Vragen van lezers
◼ Wat is de betekenis van 2 Samuël 18:8, waar staat: „Het woud [verslond] meer van het volk dan het zwaard”?
Koning Davids knappe zoon Absalom nam de troon wederrechtelijk in bezit en dwong zijn vader Jeruzalem uit te vluchten. Daarna vond er in het woud van Efraïm (misschien ten oosten van de Jordaan) een treffen plaats tussen de strijdkrachten van Absalom en degenen die loyaal bleven aan Jehovah’s gezalfde koning, David. Uit het verslag in 2 Samuël 18:6, 7 blijkt dat Davids mannen in de hevige strijd 20.000 opstandelingen doodden.
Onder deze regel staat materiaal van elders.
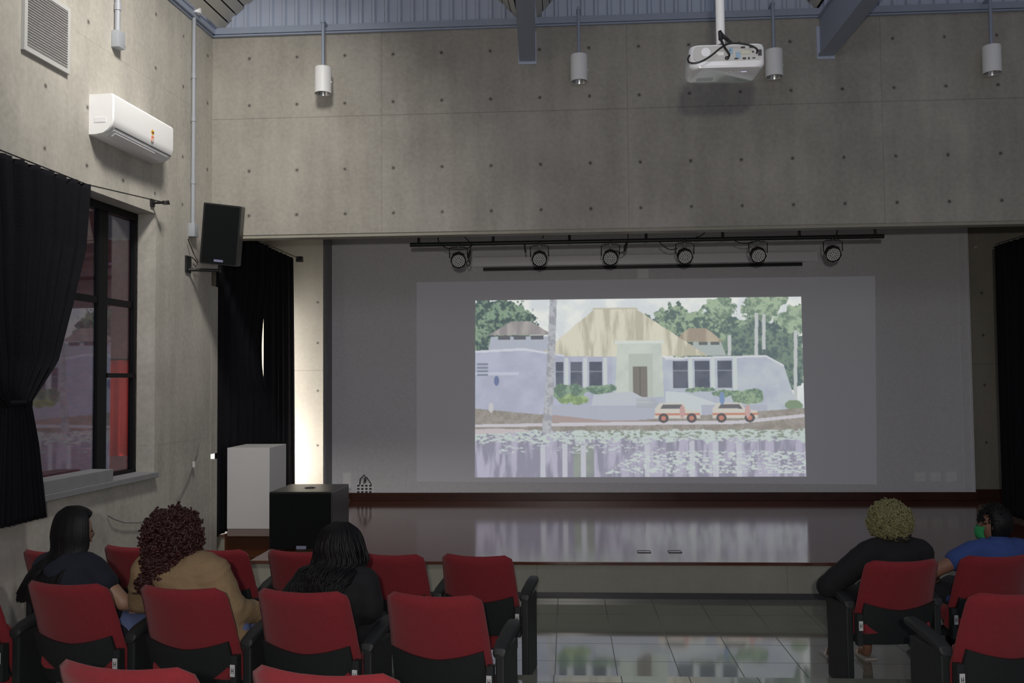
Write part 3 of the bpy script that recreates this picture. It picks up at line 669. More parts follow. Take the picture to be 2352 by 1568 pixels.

Het b-gedeelte van het volgende vers 18:8 voegt eraan toe: „Bovendien verslond het woud meer van het volk dan het zwaard er op die dag verslond.”
Sommigen hebben de gedachte geopperd dat dit erop wijst dat de opstandige soldaten verslonden werden door wilde dieren die in de wouden leefden (1 Samuël 17:36; 2 Koningen 2:24). Maar er hoeft niet noodzakelijkerwijs sprake te zijn van een letterlijk verslinden door dieren, evenmin als „het zwaard” letterlijk degenen verslond die in de strijd sneuvelden. In feite „breidde [de strijd] zich . . . uit over heel het land, zover men kon zien”. Een aannemelijker verklaring is daarom dat Absaloms totaal verslagen mannen, die in paniek door het rotsachtige woud vluchtten, misschien in kuilen en verborgen ravijnen vielen, en verstrikt raakten in het dichte kreupelhout. Het is interessant dat het verslag er vervolgens melding van maakt dat Absalom zelf aan het woud ten prooi viel. Klaarblijkelijk vanwege zijn weelderige haardos kwam hij met zijn hoofd vast te zitten in een grote boom, waardoor hij hulpeloos overgeleverd was aan een fatale aanval door Joab en diens mannen. Absaloms dode lichaam werd ’in het woud in een grote groeve geworpen, en er werd een zeer grote steenhoop boven hem opgericht’. — 2 Samuël 18:9-17.